To the social media icon’s credit, this admission wasn’t the result of an investigative journalist poking their nose into the company’s operations but an acknowledgment in its latest quarterly earnings report, released today.
“We discovered that since the fourth quarter of 2014 we had included users of certain third-party applications as Twitter MAUs that should not have been considered MAUs,” the company wrote in its Oct. 26 letter to shareholders and accompanying press release. “These third-party applications used Digits, a software development kit of our now-divested Fabric platform, that allowed third-party applications to send authentication messages via SMS through our systems, which did not relate to activity on the Twitter platform.”
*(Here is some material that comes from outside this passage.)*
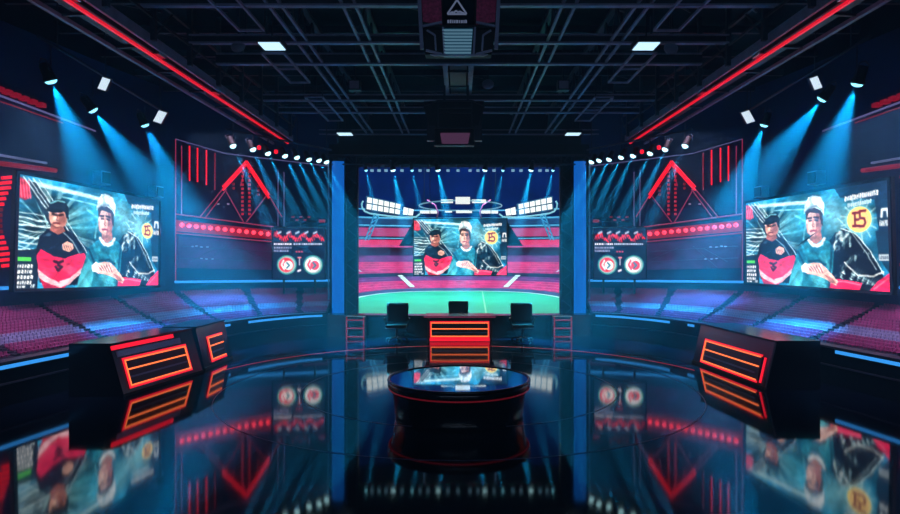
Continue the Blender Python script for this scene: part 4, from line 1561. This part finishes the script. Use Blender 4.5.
    for px, py, sz in ((97, 178, 0.36), (152, 192, 0.34)):
        p, n = wall_at(mx(px, s), 0.14)
        p.z = CZ + (CY - py) * p.y / F
        rz = math.atan2(n.y, n.x) + math.pi / 2
        t = thing('wall_speaker', ('dark wall speaker over the middle of the wall screen ' if px < 120 else 'dark wall speaker over the inner corner of the wall screen ') + sd, 'speaker', p, 'wall speakers')
        MB().box(tuple(p), (sz, 0.26, sz), 0, rz).build('cabinet', M_STEEL, t)
        MB().box(tuple(p + n * 0.14), (sz * 0.8, 0.03, sz * 0.8), 0, rz).build('grille', M_MATTE, t)

# scoreboards
for s in (-1, 1):
    Yb = 21.0
    xs = (272, 325.5) if s < 0 else (593, 646.5)
    q = [P(xs[0] + 0.7, 228, Yb - (0.2 if s < 0 else -0.1)), P(xs[1] - 0.7, 228, Yb + (0.1 if s < 0 else -0.2)), P(xs[1] - 0.7, 279, Yb + (0.1 if s < 0 else -0.2)), P(xs[0] + 0.7, 279, Yb - (0.2 if s < 0 else -0.1))]
    t = make_screen('scoreboard', 'upright scoreboard with two round team badges beside the column ' + SIDE[s], 'scoreboard', q, paint_scoreboard(4 if s < 0 else 9), 0.03, 0.1, 'scoreboards')
    for u in (0.2, 0.8):
        a = q[3].lerp(q[2], u) + Vector((0, 0.08, 0))
        MB().bar(a + Vector((0, 0, 0.02)), (a.x, a.y, 1.2), 0.06, 0.06).build('leg', M_DARKMETAL, t)
    for k in range(5):
        p = P((293 + 4 * k) if s < 0 else (611 + 4 * k), 217 + (k % 2) * 3, 21.3)
        MB().box(tuple(p), (0.09, 0.04, 0.05)).build('marker', L_REDDIM, t)
    p = P(322 if s < 0 else 596, 221, 21.3)
    MB().box(tuple(p), (0.2, 0.04, 0.1)).build('marker', L_REDDIM, t)
    a = P(299 if s < 0 else 619, 228, 21.1)
    mb = MB()
    mb.bar(P(290 if s < 0 else 594, 221.5, 21.32), P(325 if s < 0 else 630, 221.5, 21.32), 0.03, 0.03)
    mb.bar((a.x, 21.2, a.z - 0.1), (a.x, 21.32, CZ + (CY - 221.5) * 21.32 / F), 0.03, 0.03)
    mb.build('marker_bar', M_DARKMETAL, t)

# ------------------------------------------------------------------ the stadium beyond the opening
def ring(d, z, n=72, lim=math.radians(100)):
    out = []
    e = 2 / 3.0
    for k in range(n + 1):
        a = -lim + 2 * lim * k / n
        sx, cy = math.sin(a), math.cos(a)
        x = math.copysign(abs(sx) ** e, sx) * (6.2 + d)
        y = 30 + math.copysign(abs(cy) ** e, cy) * (13 + d)
        out.append(Vector((x, max(y, 22.9), z)))
    return out


M_PITCH = mat('pitch_green', (28, 172, 136), 0.7, vary=0.12, scale=0.5)
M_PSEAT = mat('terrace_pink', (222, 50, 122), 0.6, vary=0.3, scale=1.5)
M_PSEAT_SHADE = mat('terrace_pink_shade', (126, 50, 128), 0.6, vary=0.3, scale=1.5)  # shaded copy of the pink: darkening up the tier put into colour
M_CONC = mat('bowl_concrete', (74, 84, 130), 0.7, vary=0.2, scale=1)
M_TEAL = mat('bowl_teal', (14, 66, 118), 0.6, vary=0.35, scale=0.7)
M_WLINE = mat('line_white', (225, 240, 240), 0.6)

mb = MB()
mb.add([(-16, 22.6, -0.02), (16, 22.6, -0.02), (16, 56, -0.02), (-16, 56, -0.02), (-16, 22.6, -0.2), (16, 22.6, -0.2), (16, 56, -0.2), (-16, 56, -0.2)],
       [(0, 1, 2, 3), (4, 7, 6, 5), (0, 4, 5, 1), (1, 5, 6, 2), (2, 6, 7, 3), (3, 7, 4, 0)])
struct(mb.build('ground', M_CONC))
t = thing('football_pitch', 'bright green pitch of the stadium seen over the counter', 'pitch', (0, 32, 0))
poly = ring(0, 0.0)
poly = [p for p in poly if p.y > 22.95]
MB().prism([Vector((p.x, p.y, 0)) for p in poly], (0, 0, 0.02)).build('turf', M_PITCH, t)
A, B = ring(-0.28, 0.021), ring(-0.12, 0.021)
MB().ribbon(A, B, [Vector((0, 0, 0.012))] * len(A)).build('touchline', M_WLINE, t)
MB().bar((1.55, 43.0 - 0.3, 0.026), (1.05, 23.5, 0.026), 0.07, 0.01).build('centre_line', mat('line_faint', (120, 205, 170), 0.6), t)


def tier(t, name, d0, z0, d1, z1, rows, m, riser=None):
    mb = MB()
    prev = None
    for j in range(rows):
        a, b = d0 + (d1 - d0) * j / rows, d0 + (d1 - d0) * (j + 1) / rows
        za = z0 + (z1 - z0) * (j + 1) / rows
        A, B = ring(a, za), ring(b, za)
        if prev is None:
            prev = ring(a, z0)
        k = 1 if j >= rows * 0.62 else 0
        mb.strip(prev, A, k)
        mb.strip(A, B, k)
        prev = B
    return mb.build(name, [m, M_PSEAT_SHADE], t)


def stairs(t, d0, z0, d1, z1, angles, wd):
    for a in angles:
        e = 2 / 3.0

        def pt(d, z):
            sx, cy = math.sin(a), math.cos(a)
            return Vector((math.copysign(abs(sx) ** e, sx) * (6.2 + d), 30 + abs(cy) ** e * (13 + d), z))
        MB().bar(pt(d0, z0 + 0.1), pt(d1, z1 + 0.06), wd, 0.03).build('stairway', M_WLINE, t)


t = thing('lower_stand', 'lowest pink seating bowl directly behind the far edge of the pitch', 'stand', (0, 44.5, 0))
MB().ribbon(ring(0.12, 0), ring(0.12, 0.2), [Vector((0, 0.1, 0))] * 73).build('front_wall', M_CONC, t)
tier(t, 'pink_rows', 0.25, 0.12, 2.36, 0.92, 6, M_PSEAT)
stairs(t, 0.3, 0.2, 2.4, 0.95, (-0.34, 0.34), 0.35)
MB().box((0.55, 43.3, 0.15), (1.5, 0.1, 0.18)).build('dugout_sign', mat('dugout_dark', (40, 50, 70), 0.5), t)
t = thing('middle_stand', 'pink seating tier with white stair lines above the dark fascia', 'stand', (0, 46, 0))
MB().ribbon(ring(2.4, 0.93), ring(2.4, 1.17), [Vector((0, 0.05, 0))] * 73).build('dark_fascia', mat('fascia_navy', (26, 22, 60), 0.6), t)
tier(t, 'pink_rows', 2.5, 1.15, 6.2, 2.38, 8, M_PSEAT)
stairs(t, 2.6, 1.2, 6.2, 2.4, (-1.2, -0.98, -0.7, 0.7, 0.98, 1.2), 0.12)
MB().ribbon(ring(6.25, 2.38), ring(6.25, 3.05), [Vector((0, 0.1, 0))] * 73).build('rear_band', mat('band_violet', (84, 48, 104), 0.6, vary=0.3, scale=0.8), t)
t = thing('upper_stand', 'teal upper tier of the stadium with pink ribbon boards', 'stand', (0, 49, 3))
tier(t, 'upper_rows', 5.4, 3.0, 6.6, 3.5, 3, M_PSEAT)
MB().ribbon(ring(5.6, 3.02), ring(5.6, 3.56), [Vector((0, 0.1, 0))] * 73).build('lower_ribbon', led('ribbon_pink', (232, 44, 116), 0.95), t)
MB().ribbon(ring(5.4, 3.58), ring(5.4, 3.72), [Vector((0, 0.1, 0))] * 73).build('dark_ledge', mat('fascia_teal', (22, 60, 96), 0.6), t)
mb = MB()
R1a, R1b = ring(5.5, 3.82), ring(5.5, 4.45)
MB().ribbon(R1a, R1b, [Vector((0, 0.1, 0))] * 73).build('upper_ribbon', led('ribbon_rose', (196, 44, 128), 0.8), t)
MB().ribbon(ring(5.45, 4.5), ring(6.0, 5.3), [Vector((0, 0.1, 0))] * 73).build('teal_band', M_TEAL, t)
for d, z, r in ((5.2, 4.6, 0.07), (5.0, 5.15, 0.08), (4.9, 5.75, 0.06), (5.3, 3.66, 0.05)):
    MB().tube(ring(d, z), r, 6).build('roof_tube', mat('tube_pale', (84, 168, 205), 0.4), t)
for s in (-1, 1):
    mb = MB()
    for k in range(7):
        a = s * (0.98 - 0.028 * k)
        e = 2 / 3.0
        x, y = math.copysign(abs(math.sin(a)) ** e, math.sin(a)) * (6.2 + 5.38), 30 + abs(math.cos(a)) ** e * (13 + 5.38)
        mb.box((x, y, 4.1 + 0.05 * (k % 2)), (0.2, 0.1, 0.34))
    mb.build('ribbon_marks', led('mark_white', (240, 220, 235), 0.95), t)
mb = MB()
mb.ribbon(ring(8.0, -0.05, 72), ring(8.0, 14.05, 72), [Vector((0, 0.2, 0))] * 73)
struct(mb.build('wall_rear', mat('rear_blue', (4, 30, 90), 0.8, spec=0.05, vary=0.4, scale=0.5)))
MB_ = MB()
MB_.box((0, 39.5, 14.2), (32, 34, 0.3))
struct(MB_.build('roof_slab', M_CEIL))

# floodlight banks
for s in (-1, 1):
    Yf = 40.0

    def G(px, py, d=0.0):
        p = P(px if s < 0 else 2 * CX - px + 1, py, Yf)
        p.y += d
        return p
    t = thing('floodlight_bank', 'white floodlight bank on a cyan hoop over the stand ' + SIDE[s], 'floodlight', G(383, 235), 'stadium floodlight banks')
    quad = [(367, 196.5), (401, 204), (400, 215), (366, 209.5)]

    def bil(u, v):
        (a, b), (c, d), (e, f), (g, h) = quad
        return ((a * (1 - u) + c * u) * (1 - v) + (g * (1 - u) + e * u) * v, (b * (1 - u) + d * u) * (1 - v) + (h * (1 - u) + f * u) * v)
    mb = MB()
    mb.hexa([G(*bil(u, v), 0.05) for u, v in ((-0.03, -0.05), (1.03, -0.05), (1.03, 1.05), (-0.03, 1.05))], [G(*bil(u, v), 0.25) for u, v in ((-0.03, -0.05), (1.03, -0.05), (1.03, 1.05), (-0.03, 1.05))])
    mb.build('backplate', mat('bank_green', (24, 60, 84), 0.5), t)
    for i in range(6):
        for j in range(2):
            u0, u1, v0, v1 = (i + 0.09) / 6, (i + 0.91) / 6, (j + 0.09) / 2, (j + 0.9) / 2
            c4 = ((u0, v0), (u1, v0), (u1, v1), (u0, v1))
            mb = MB()
            mb.hexa([G(*bil(u, v), 0.0) for u, v in c4], [G(*bil(u, v), 0.05) for u, v in c4])
            mb.build('lamp', led('flood_white', (236, 255, 255), 1.35), t)
    quad = [(403.5, 207), (414, 209.5), (413, 215.5), (402.5, 214.5)]
    for i in range(2):
        u0, u1 = (i + 0.05) / 2, (i + 0.95) / 2
        c4 = ((u0, 0), (u1, 0), (u1, 1), (u0, 1))
        mb = MB()
        mb.hexa([G(*bil(u, v), 0.0) for u, v in c4], [G(*bil(u, v), 0.05) for u, v in c4])
        mb.build('lamp', led('flood_white', (236, 255, 255), 1.35), t)
    mb = MB()
    mb.tube([G(x, y, -0.1) for x, y in ((363.5, 201), (362, 204), (362.5, 208), (365, 211.5), (370, 213.5), (380, 215), (392, 216.5), (402, 217.5), (416, 217), (420, 214))], 0.06, 6)
    mb.build('hoop', led('hoop_cyan', (120, 205, 230), 1.0), t)
    for (x0, x1) in ((379, 367), (374, 364)):
        b = G(x1, 240, 0.6)
        MB().bar(G(x0, 214, 0.1), b, 0.07, 0.07).build('leg', mat('tube_pale', (150, 200, 225)), t)
    mb = MB()
    for k in range(5):
        u = k / 5
        mb.bar(G(379 - 12 * u, 214 + 26 * u, 0.2), G(374 - 10 * (u + 0.15), 214 + 26 * (u + 0.15), 0.2), 0.04, 0.04)
    mb.build('lacing', mat('tube_pale', (150, 200, 225)), t)

# hanging light ring over the pitch with white boards
t = thing('ring_truss', 'oval cyan light ring hanging over the pitch with white boards', 'truss', (0, 36, 5.2))
mb = MB()
mb.tube([(0.08 + 2.25 * math.cos(2 * math.pi * k / 48), 35 + 3.6 * math.sin(2 * math.pi * k / 48), 5.12) for k in range(48)], 0.035, 6, closed=True)
mb.build('ring', led('ring_cyan', (110, 185, 215), 0.7), t)
for (x0, y0, x1, y1, Yd) in ((455.5, 197, 470, 204, 31.4), (441, 199.5, 453, 203, 31.8), (472, 199.5, 486, 203, 31.8), (420, 210.5, 438, 213.5, 38.2), (445, 211, 452, 212.5, 38.5), (456, 210.5, 472, 213, 38.5), (480, 210.5, 498, 213.5, 38.2)):
    a, b = P(x0, y0, Yd), P(x1, y1, Yd)
    c = (a + b) / 2
    MB().box((c.x, c.y, c.z), (abs(b.x - a.x), 0.08, abs(a.z - b.z))).build('white_board', led('board_white', (225, 245, 250), 1.2), t)
for x in (432, 486):
    pts_ = [P(x + dx, y, 35.5) for dx, y in ((-5, 200), (3, 205), (6, 212), (5, 218))] if x < CX else [P(x - dx, y, 35.5) for dx, y in ((-5, 200), (3, 205), (6, 212), (5, 218))]
    MB().tube(pts_, 0.045, 6).build('rose_hook', mat('hook_rose', (190, 90, 150), 0.5), t)
for x in (-1.9, 2.0):
    MB().tube([(x, 35, 5.12), (x, 35, 14.05)], 0.02, 5).build('cable', M_DARKMETAL, t)

# centre screen
Yc = 26.0
q = [P(414, 219, Yc), P(506.5, 219, Yc), P(506.5, 275, Yc), P(414, 275, Yc)]
t = make_screen('video_screen', 'smaller screen of two players hanging over the stadium pitch', 'screen', q, pic, 0.04, 0.15)
for sgn, tri in ((-1, [(414, 221), (414, 246), (399, 246)]), (1, [(507, 221), (507, 246), (523, 246)])):
    MB().prism([P(x, y, Yc + 0.05) for x, y in tri], (0, 0.3, 0)).build('side_wing', mat('wing_navy', (22, 46, 78), 0.5), t)
for px in (430, 491):
    a = P(px, 219, Yc + 0.1)
    MB().tube([a, (a.x, a.y, 14.05)], 0.012, 5).build('cable', M_DARKMETAL, t)

# ------------------------------------------------------------------ haze
hm = bpy.data.materials.new('stage_haze')
hm.use_nodes = True
nt = hm.node_tree
nt.nodes.remove(nt.nodes['Principled BSDF'])
vsn = nt.nodes.new('ShaderNodeVolumeScatter')
vsn.inputs['Color'].default_value = (0.22, 0.68, 1.0, 1)
vsn.inputs['Density'].default_value = HAZE_DENSITY
nt.links.new(vsn.outputs['Volume'], nt.nodes['Material Output'].inputs['Volume'])
mb = MB()
mb.box((0, 13.2, 3.85), (24, 18.4, 7.66))
tag(mb.build('stage_haze', hm), 'thin blue stage haze filling the dark studio under the lamps', 'haze', kind='stuff')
The disparities between the reported and actual numbers, which range between 1 million and 2 million users depending on the quarter, were broken down in a chart that Twitter released to accompany the news.
“Due to our data retention policies, we do not have data to reconcile periods prior to the fourth quarter of 2016, but our estimates suggest the prior period adjustments are smaller than those in the fourth quarter of 2016,” the company noted in a section titled “Note about our MAU adjustment”.
Naturally, Twitter was more inclined to emphasize the gains posted in its latest quarter, which included a 14 per cent year-over-year increase in daily active users and a quarterly net loss of $21 million (all figures USD), a significant improvement over the company’s $103 million quarterly loss during the same period last year.
“This quarter we made progress in three key areas of our business: we grew our audience and engagement, made progress on a return to revenue growth, and achieved record profitability,” Twitter CEO Jack Dorsey said in the Oct. 26 press release. “It’s our job to help people stay informed about what’s happening in the world and what people are talking about, and we’re focused on making our service faster, easier to use, and more relevant to more people every day.”
In the same release, Twitter CFO Ned Segal said the company expects to become profitable in the fourth quarter, with expected earnings before interest, tax, depreciation and amortization (EBITDA) to reach between $220 million and $240 million, against capital expenditures of $110 million or less and stock-based compensation expenses between $90 and $100 million.